Paramount, which had a penny-pinching reputation, told Rudin and Sonnenfeld to cut their tight $96 million budget by $10 million more. Rudin quit. Paramount went looking for another studio to shoulder half the cost. It found DreamWorks, where the executive husband-and-wife team of Walter Parkes and Laurie MacDonald had long loved the books. Problem was, Sonnenfeld didn't like them very much, and assumed the feeling was mutual. The three of them had previously battled while making "Men in Black II." So, long story short, Sonnenfeld was sent packing.

Director Brad Silberling, meanwhile, was traveling around Europe with Dustin Hoffman, screening his film "Moonlight Mile," when he got a call asking if he'd be interested in grabbing the "Snicket" reins. "At first I was pretty dismissive," says Silberling, a Steven Spielberg protege and an early contender to direct the "Harry Potter" movies. "I mean, what is 'Lemony Snicket'? It sounds like a sneeze." Still, he popped into a London toy store to check it out. "They had a Lemony display, which was encouraging," he says. "Of course, it was dwarfed by the Harry Potter display. I loved that."

With a production team finally in place, the budget got bumped to more than $140 million and personality conflicts seemed to vanish. (They would resurface later in the editing room, when Parkes and Silberling crossed swords over whether certain shots should be cut.) Early on, all was well, except for the fact that Daniel Handler, although a best-selling author, was new to the screenwriting game, and had slaved over eight drafts of a screenplay that nobody liked. "Oddly, the draft I read seemed to violate the spirit of the books," Silberling says. "I assume he had been steered that way, but it felt really... shticky. Big and loud and shticky." Handler kind of liked it, of course. "But I wasn't sure I was up for another round of rewrites." Pause. "Neither were the new producers and the director." So Lemony's script got the ax. Ironically, the finished movie has heartwarming touches that may surprise fans.

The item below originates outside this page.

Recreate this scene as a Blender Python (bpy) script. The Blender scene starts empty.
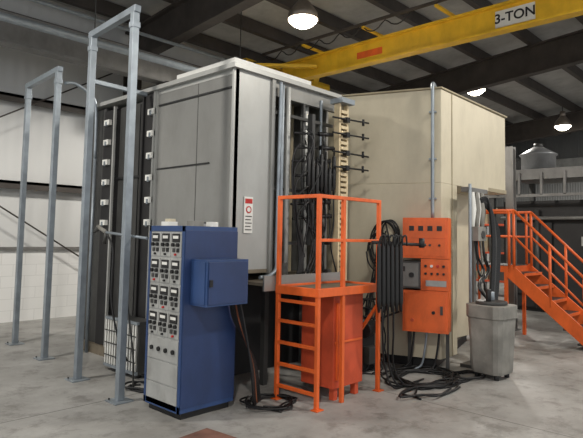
import bpy, bmesh, math, random
from mathutils import Vector, Matrix
random.seed(7)
S=bpy.context.scene
try:
    S.view_settings.view_transform='Standard'
except Exception: pass

def lin(c):
    r=[]
    for v in c:
        v/=255.0
        r.append(v/12.92 if v<=0.04045 else ((v+0.055)/1.055)**2.4)
    return r+[1.0]

def mat(name,col,rough=0.5,metal=0.0,var=0.12,scale=4.0,bump=0.0,stretch=(1,1,1),col2=None,bscale=None,dirt=0.22):
    m=bpy.data.materials.new(name); m.use_nodes=True
    nt=m.node_tree; b=nt.nodes['Principled BSDF']
    c=lin(col)
    tc=nt.nodes.new('ShaderNodeTexCoord'); mp=nt.nodes.new('ShaderNodeMapping')
    mp.inputs['Scale'].default_value=stretch
    nt.links.new(tc.outputs['Object'],mp.inputs['Vector'])
    n=nt.nodes.new('ShaderNodeTexNoise'); n.inputs['Scale'].default_value=scale; n.inputs['Detail'].default_value=6
    nt.links.new(mp.outputs[0],n.inputs['Vector'])
    r=nt.nodes.new('ShaderNodeValToRGB')
    r.color_ramp.elements[0].position=0.32; r.color_ramp.elements[1].position=0.68
    d=lin(col2) if col2 else [x*(1-var*2) for x in c[:3]]+[1]
    r.color_ramp.elements[0].color=d
    r.color_ramp.elements[1].color=[min(1,x*(1+var)) for x in c[:3]]+[1]
    nt.links.new(n.outputs['Fac'],r.inputs['Fac'])
    mp2=nt.nodes.new('ShaderNodeMapping'); mp2.inputs['Scale'].default_value=(2.5,2.5,1.2)
    nt.links.new(tc.outputs['Object'],mp2.inputs['Vector'])
    g=nt.nodes.new('ShaderNodeTexNoise'); g.inputs['Scale'].default_value=1.6; g.inputs['Detail'].default_value=8; g.inputs['Roughness'].default_value=0.7
    nt.links.new(mp2.outputs[0],g.inputs['Vector'])
    gr=nt.nodes.new('ShaderNodeValToRGB'); gr.color_ramp.elements[0].position=0.34; gr.color_ramp.elements[1].position=0.56
    gr.color_ramp.elements[0].color=(1-dirt,1-dirt*1.03,1-dirt*1.08,1); gr.color_ramp.elements[1].color=(1,1,1,1)
    nt.links.new(g.outputs['Fac'],gr.inputs['Fac'])
    mx=nt.nodes.new('ShaderNodeMix'); mx.data_type='RGBA'; mx.blend_type='MULTIPLY'; mx.inputs[0].default_value=1
    nt.links.new(r.outputs['Color'],mx.inputs[6]); nt.links.new(gr.outputs['Color'],mx.inputs[7])
    nt.links.new(mx.outputs[2],b.inputs['Base Color'])
    b.inputs['Roughness'].default_value=rough; b.inputs['Metallic'].default_value=metal
    if bump:
        n2=nt.nodes.new('ShaderNodeTexNoise'); n2.inputs['Scale'].default_value=bscale or scale*3
        bp=nt.nodes.new('ShaderNodeBump'); bp.inputs['Strength'].default_value=bump; bp.inputs['Distance'].default_value=0.02
        nt.links.new(tc.outputs['Object'],n2.inputs['Vector'])
        nt.links.new(n2.outputs['Fac'],bp.inputs['Height']); nt.links.new(bp.outputs[0],b.inputs['Normal'])
    return m
def emat(name,col,st):
    m=bpy.data.materials.new(name); m.use_nodes=True
    b=m.node_tree.nodes['Principled BSDF']
    b.inputs['Base Color'].default_value=lin(col)
    b.inputs['Emission Color'].default_value=lin(col); b.inputs['Emission Strength'].default_value=st
    return m

M_gray=mat('booth_grey_metal',(148,148,145),0.32,0.4,0.06,0.8,0.06,bscale=1.3,dirt=.10)
M_gray2=mat('booth_grey_light',(170,171,168),0.4,0.25,0.04,1.5,dirt=.08)
M_dgray=mat('dark_grey_metal',(74,74,73),0.5,0.3,0.12,3)
M_black=mat('black_rubber',(22,22,24),0.5,0,0.1,6)
M_blackp=mat('black_panel_and_void',(32,31,32),0.6,0,0.15,3)
M_white=mat('white_plastic',(225,225,220),0.4,0,0.04,3,dirt=.1)
M_galv=mat('galvanised_steel',(148,157,165),0.42,0.4,0.08,8,dirt=.12)
M_beige=mat('beige_paint',(196,187,164),0.5,0,0.04,0.9,0.02,dirt=.10)
M_beige2=mat('beige_paint_dark',(156,145,120),0.55,0,0.08,3)
M_orange=mat('orange_paint',(228,102,42),0.45,0,0.06,4,dirt=.22)
M_orange2=mat('orange_dusty',(200,80,46),0.6,0,0.12,3)
M_blue=mat('blue_paint',(44,70,116),0.42,0,0.06,3,dirt=.18)
M_blued=mat('blue_paint_dark',(38,58,100),0.42,0,0.06,3,dirt=.18)
M_panel=mat('instrument_panel',(166,167,165),0.5,0.1,0.06,5,dirt=.3)
M_yellow=mat('crane_yellow',(230,184,46),0.45,0,0.06,3,dirt=.15)
M_steeld=mat('roof_steel_brown',(70,64,60),0.6,0.1,0.12,3)
M_steelg=mat('runway_steel_grey',(122,121,119),0.5,0.2,0.12,3)
M_roof=mat('roof_insulation',(172,172,170),0.8,0,0.06,2,dirt=.15)
M_cream=mat('cream_rack',(218,200,164),0.5,0,0.08,5,dirt=.15)
M_red=mat('red_print',(190,40,35),0.5)
M_bin=mat('dusty_bin_grey',(138,136,130),0.7,0.1,0.12,5,0.15)
M_chrome=mat('tank_silver',(150,152,155),0.35,0.6,0.05,3)
M_rust=mat('rusty_plate',(120,84,72),0.8,0,0.2,4)
M_skin=mat('tray_brown',(124,114,98),0.6,0.2,0.15,4)
M_copper=mat('cable_orange_brown',(140,80,50),0.6)

def floor_mat():
    m=bpy.data.materials.new('concrete_floor'); m.use_nodes=True
    nt=m.node_tree; b=nt.nodes['Principled BSDF']; L=nt.links
    tc=nt.nodes.new('ShaderNodeTexCoord')
    n=nt.nodes.new('ShaderNodeTexNoise'); n.inputs['Scale'].default_value=0.9; n.inputs['Detail'].default_value=10; n.inputs['Roughness'].default_value=0.68
    L.new(tc.outputs['Object'],n.inputs['Vector'])
    r=nt.nodes.new('ShaderNodeValToRGB')
    r.color_ramp.elements[0].position=0.32; r.color_ramp.elements[0].color=lin((130,128,124))
    r.color_ramp.elements[1].position=0.66; r.color_ramp.elements[1].color=lin((174,173,170))
    L.new(n.outputs['Fac'],r.inputs['Fac'])
    n3=nt.nodes.new('ShaderNodeTexNoise'); n3.inputs['Scale'].default_value=3.2; n3.inputs['Detail'].default_value=10; n3.inputs['Roughness'].default_value=0.75
    L.new(tc.outputs['Object'],n3.inputs['Vector'])
    r3=nt.nodes.new('ShaderNodeValToRGB'); r3.color_ramp.elements[0].position=0.38; r3.color_ramp.elements[0].color=(0.45,0.43,0.41,1)
    r3.color_ramp.elements[1].position=0.49; r3.color_ramp.elements[1].color=(1,1,1,1)
    L.new(n3.outputs['Fac'],r3.inputs['Fac'])
    mx=nt.nodes.new('ShaderNodeMix'); mx.data_type='RGBA'; mx.blend_type='MULTIPLY'; mx.inputs[0].default_value=0.6
    L.new(r.outputs['Color'],mx.inputs[6]); L.new(r3.outputs['Color'],mx.inputs[7])
    br=nt.nodes.new('ShaderNodeTexBrick'); br.offset=0; br.inputs['Scale'].default_value=1
    br.inputs['Brick Width'].default_value=5; br.inputs['Row Height'].default_value=5; br.inputs['Mortar Size'].default_value=0.008
    br.inputs['Color1'].default_value=(1,1,1,1); br.inputs['Color2'].default_value=(0.95,0.95,0.95,1); br.inputs['Mortar'].default_value=(0.35,0.34,0.33,1)
    L.new(tc.outputs['Object'],br.inputs['Vector'])
    mx2=nt.nodes.new('ShaderNodeMix'); mx2.data_type='RGBA'; mx2.blend_type='MULTIPLY'; mx2.inputs[0].default_value=0.8
    L.new(mx.outputs[2],mx2.inputs[6]); L.new(br.outputs['Color'],mx2.inputs[7])
    L.new(mx2.outputs[2],b.inputs['Base Color'])
    rr=nt.nodes.new('ShaderNodeMapRange'); rr.inputs['To Min'].default_value=0.42; rr.inputs['To Max'].default_value=0.65
    L.new(n3.outputs['Fac'],rr.inputs['Value']); L.new(rr.outputs[0],b.inputs['Roughness'])
    bp=nt.nodes.new('ShaderNodeBump'); bp.inputs['Strength'].default_value=0.08; bp.inputs['Distance'].default_value=0.02
    L.new(n3.outputs['Fac'],bp.inputs['Height']); L.new(bp.outputs[0],b.inputs['Normal'])
    return m
def corr_mat(name,col,axis,freq,st=.4):
    m=bpy.data.materials.new(name); m.use_nodes=True
    nt=m.node_tree; b=nt.nodes['Principled BSDF']; L=nt.links
    tc=nt.nodes.new('ShaderNodeTexCoord')
    w=nt.nodes.new('ShaderNodeTexWave'); w.bands_direction=axis; w.inputs['Scale'].default_value=freq; w.inputs['Distortion'].default_value=0
    L.new(tc.outputs['Object'],w.inputs['Vector'])
    bp=nt.nodes.new('ShaderNodeBump'); bp.inputs['Strength'].default_value=st; bp.inputs['Distance'].default_value=0.03
    L.new(w.outputs['Fac'],bp.inputs['Height']); L.new(bp.outputs[0],b.inputs['Normal'])
    n=nt.nodes.new('ShaderNodeTexNoise'); n.inputs['Scale'].default_value=0.8
    L.new(tc.outputs['Object'],n.inputs['Vector'])
    r=nt.nodes.new('ShaderNodeValToRGB'); c=lin(col)
    r.color_ramp.elements[0].color=[x*0.85 for x in c[:3]]+[1]; r.color_ramp.elements[1].color=c
    L.new(n.outputs['Fac'],r.inputs['Fac']); L.new(r.outputs['Color'],b.inputs['Base Color'])
    b.inputs['Roughness'].default_value=0.5
    return m
def block_mat():
    m=bpy.data.materials.new('painted_block'); m.use_nodes=True
    nt=m.node_tree; b=nt.nodes['Principled BSDF']; L=nt.links
    tc=nt.nodes.new('ShaderNodeTexCoord'); mp=nt.nodes.new('ShaderNodeMapping'); mp.inputs['Rotation'].default_value=(math.radians(-90),0,0)
    L.new(tc.outputs['Object'],mp.inputs['Vector'])
    br=nt.nodes.new('ShaderNodeTexBrick'); br.inputs['Scale'].default_value=1
    br.inputs['Brick Width'].default_value=0.4; br.inputs['Row Height'].default_value=0.2; br.inputs['Mortar Size'].default_value=0.005
    br.inputs['Color1'].default_value=lin((222,222,220)); br.inputs['Color2'].default_value=lin((219,219,217)); br.inputs['Mortar'].default_value=lin((204,204,202))
    L.new(mp.outputs[0],br.inputs['Vector']); L.new(br.outputs['Color'],b.inputs['Base Color'])
    b.inputs['Roughness'].default_value=0.55
    return m
M_floor=floor_mat(); M_wall=corr_mat('white_wall_panel',(208,209,208),'X',1.6,.15); M_wallr=corr_mat('grey_wall_panel',(104,106,106),'Y',3.2); M_block=block_mat()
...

Although some marvelously horrid things happened during shooting--Silberling had to fire the adorable triplets who were playing the baby orphan Sunny Baudelaire, for instance--the movie itself, we're sorry to inform you, is pretty charming. Audiences may like it more than critics, but everyone should agree it's one of the most wickedly stylish movies of the year. "We sort of called the look Dickensian New England," says Silberling of the twisted world created by production designer--and longtime Tim Burton collaborator--Rick Heinrichs. It was the perfect environment for Carrey to ham it up as Olaf, playing the count as he donned ever stranger disguises. "The makeup and hair guys were just amazing," says Carrey. Studio executives had worried that their star wasn't recognizable under all that hair and rubber. "Everybody's like, 'Oh, gosh! It doesn't look like Jim'," says Carrey, who heard the same thing when he played the Grinch. "But it's not going to matter if I have three inches of latex on my face. I will figure out a way to get through it." Of course, that still doesn't answer the question of how Carrey creates these bizarre characters. "Well, they tell me it has something to do with serotonin levels," Carrey says. "Fortunately, they've been up for a while." Don't you hate a happy ending?